The Times launched its paywall in 2010 and used the launch of the new Apple iPad to capture loyal print readers converting over to digital, growing digital subs by more than 100,000 as a result. In 2016 it launched its digital editions model, publishing a few times a day rather than rolling news.

This came from readers asking to help them “make sense of the world” rather than facing a “constant barrage of news”, said Hunter, former head of digital at The Times and Sunday Times. “That was the point at which subscriptions really took off,” he said, with the number of subscribers doubling over five years.

Hunter described the two periods of subscriber growth as product-based innovation and proposition-based innovation, but warned: “It’s much more difficult to differentiate yourself with product features now than it was back in 2010.”

The Times now has more than 335,000 subscribers.

[Read more: 100k Club: Digital news subscriptions top 23m]

Hunter said: “I think a really good general lesson of subscriptions is that if you’re going to charge for something it has to be distinctive. We went out of our way to emphasise the things that were distinctive about The Times and the Sunday Times reporting.

“In 2018 we did a big content review and it showed that the kinds of stories that perform best in terms of both acquiring and retaining subscribers were those which were unique to us, so rather than say the initial report on a terrorist attack or whatever, it was the analysis and the opinion that went behind that that always performed best.

“Where you can get the kind of general TikTok of news, as you might call it, from the BBC or the Guardian, the unique content that we had was what people seemed to really value.

“This content review also discovered that one of the old lessons of journalism still holds true: that people like reading about people, so any stories we had that had case studies performed incredibly well and stories that had just a slightly different slant on a main story of the day, they always performed well too.”

Zephr: ‘The customer journey isn’t a transactional one anymore’

Danczak, of Zephr, a subscription experience platform, said clients “who are willing to experiment as a scale and speed” have seen the best results from their subscription strategies. He said tests can be carried out on “very small sub-segments of readers” with promotions that are relevant to them.

“In the last three weeks, we’ve gone live and started testing with a US publisher, linking subscription packages to very specific sports teams that are geo-located, so they’re targeting very specific fan bases.
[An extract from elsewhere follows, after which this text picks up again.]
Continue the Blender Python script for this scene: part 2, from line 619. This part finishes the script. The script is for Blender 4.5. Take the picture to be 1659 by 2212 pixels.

They beat their target by something like 300% just in two weeks,” said Danczak.

“So if you can get to those small people and you know what you’re going after, that personalisation is really valuable.”

He said publishers needed to recognise that the “customer journey isn’t a transactional one anymore”. “E-commerce over the last 20 years has been about how quickly can you get someone to give you money, and that’s not going to work for subscriptions.
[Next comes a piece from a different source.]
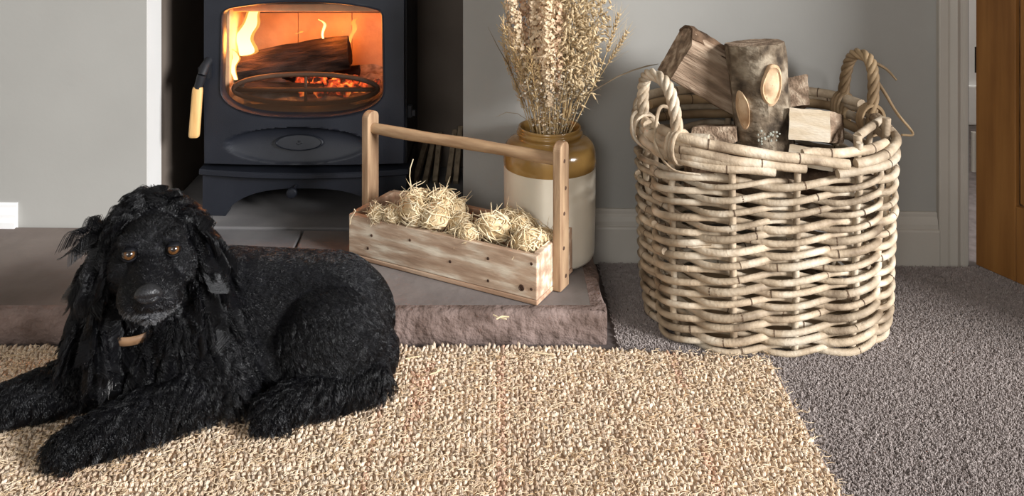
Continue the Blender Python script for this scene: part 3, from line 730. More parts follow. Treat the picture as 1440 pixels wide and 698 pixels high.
def cane_loop(row, zz, phase):
    per = NS*14; start = random.random(); over = 0.05
    pts = []; rads = []; r = random.uniform(.0059, .0076)
    seedz = random.random()*50
    for k in range(int(per*(1+over))+1):
        s = start+k/per
        w_ = math.cos(math.pi*(s-.012)*NS+phase*math.pi)
        out = .0140*math.copysign(abs(w_)**.8, w_)
        jump = .0 if k < per else .009*min(1, (k-per)/6)
        zc = zz+.0066*math.sin(math.pi*(s-.012)*NS+phase*math.pi)+.004*noise.noise(Vector((s*7, zz*30, seedz)))-.008*(1-min(1, zz/.05))*0
        pts.append(AP(s, max(zc+jump*.6, .0095), out+jump*.7+.002*noise.noise(Vector((s*9, zz*20, 3+seedz))))); rads.append(r*(1+.12*noise.noise(Vector((s*6, seedz, 1)))))
    c = MB().tube(pts, rads, 8).build('cane', M['cane'], basket); autosmooth(c, 50)
    idx = [int(per*(random.random()*.12+q/6)) for q in range(6)]
    tag(node_rings(pts, idx, r).build('cane_nodes', M['canenode'], c), kind='stuff')
for ri, zz in enumerate(rows_z):
    for ph in (0, 1): cane_loop(ri, zz+random.uniform(-.002,.002), ph)
# bottom
v = [AP(t, .008, -.012) for t in np.linspace(0, 1, 60, endpoint=False)]; v2 = [q+Vector((0,0,.006)) for q in v]; n = len(v)
MB().add(v+v2, [tuple(range(n-1,-1,-1)), tuple(range(n, 2*n))]+[(i, (i+1)%n, (i+1)%n+n, i+n) for i in range(n)]).build('base', M['cane_shaded'], basket)
# rim rods: short loose canes lying on and between the stakes, traced in plan by arc position
def rim(s0, s1, z0, z1, o0, o1, r=.0095, name='rim_cane', m='cane', wob=.004, n=26):
    pts = []; sd = random.random()*30
    for k in range(n+1):
        t = k/n; s = s0+(s1-s0)*t
        pts.append(AP(s, z0+(z1-z0)*t+wob*noise.noise(Vector((t*4, sd, 0))), o0+(o1-o0)*t+wob*noise.noise(Vector((t*4, sd, 5)))))
    c = MB().tube(pts, [r*(1+.08*noise.noise(Vector((k*.3, sd, 2)))) for k in range(n+1)], 10).build(name, M[m], basket); autosmooth(c, 50)
    tag(node_rings(pts, [int(n*.3), int(n*.75)], r).build('cane_nodes', M['canenode'], c), kind='stuff')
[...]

“It’s about understanding you’re giving a differentiated experience, and all of the tools at your disposal to connect and build that relationship with your audience base can be used to… drive that relationship.”

Danczak said personalised marketing emails targeting readers was one way to help grow subscriptions, with one Zephr client seeing a “200% increase in the click-through rate to paywall pages by sending… marketing emails that have been personalised beforehand”.
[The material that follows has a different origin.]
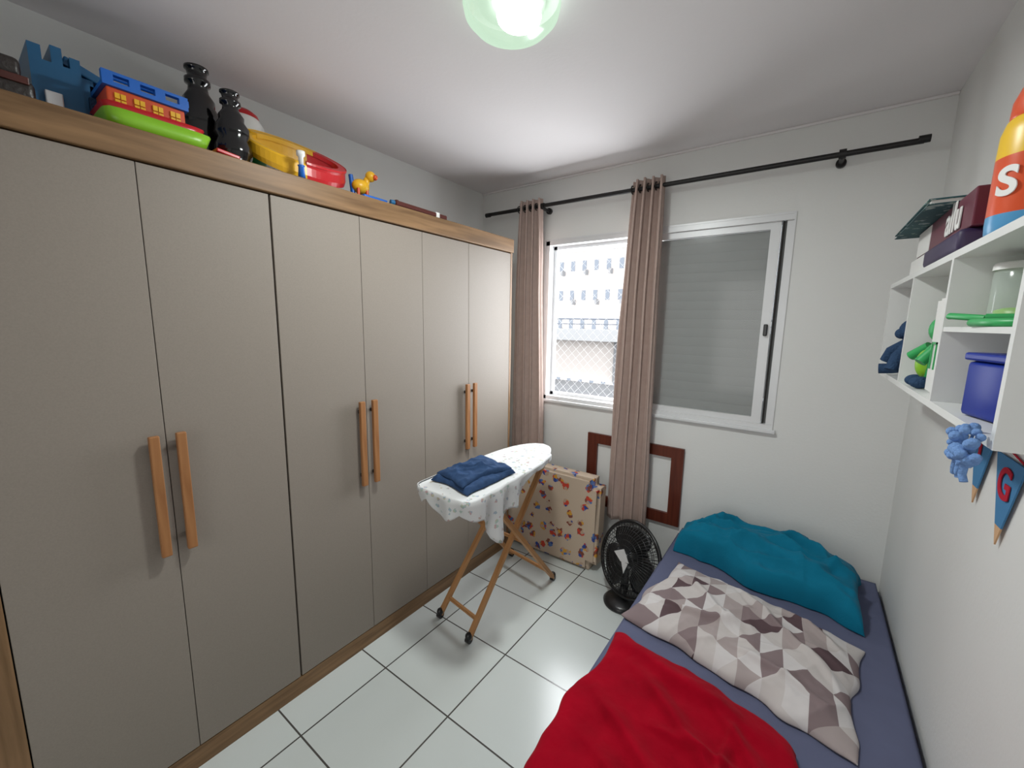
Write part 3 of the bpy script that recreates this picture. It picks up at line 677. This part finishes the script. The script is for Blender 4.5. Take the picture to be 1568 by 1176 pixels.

“It’s about recognising that journey isn’t transactional but is actually hitting those potential audiences from different areas.”

He added that subscriptions were a “relationship marathon, not a transactional sprint” and publishers should see acquiring a subscriber as the “first step to building a longer form relationship”.

He added: “It’s five times harder to acquire someone than it is to retain someone, and yet often [publishers] are focused solely on acquisition, and those that deliver features or deliver content specifically focused around retention and strategies tend to see, certainly within our client base, a 25-30% uplift in retention revenue from where they were before.”

B2B subscriptions

Williams, of Globaldata, said the B2B was different to consumer subscription strategies in that the targets aren’t “millions of potential subscribers” but a “very narrow range of subs, maybe only a few thousands or tens of thousands of people”. These are the “superfans” for the industry a B2B publisher is serving that they will want to be paying to read their content.

But Williams said it was harder to reach potential subscribers further down the chain.

“I think that’s a real challenge for B2B actually. It’s quite easy to get that cream, as it were, like tier one or tier two types, and getting those 3 4 and 5 tiers is really much more difficult, especially if you’re working in fairly small sectors.

“But I think what’s changed over the last couple of years is the amount of data enrichment you can do using different tools for different platforms – some of which are freely available, some of which you have to licence or partner up with – and then running data teams over that to be able to really micro-target your individual potential subscriber is really critical.”

He added: “It’s all about really understanding your user and being able to engage with them in a way that matters to them.”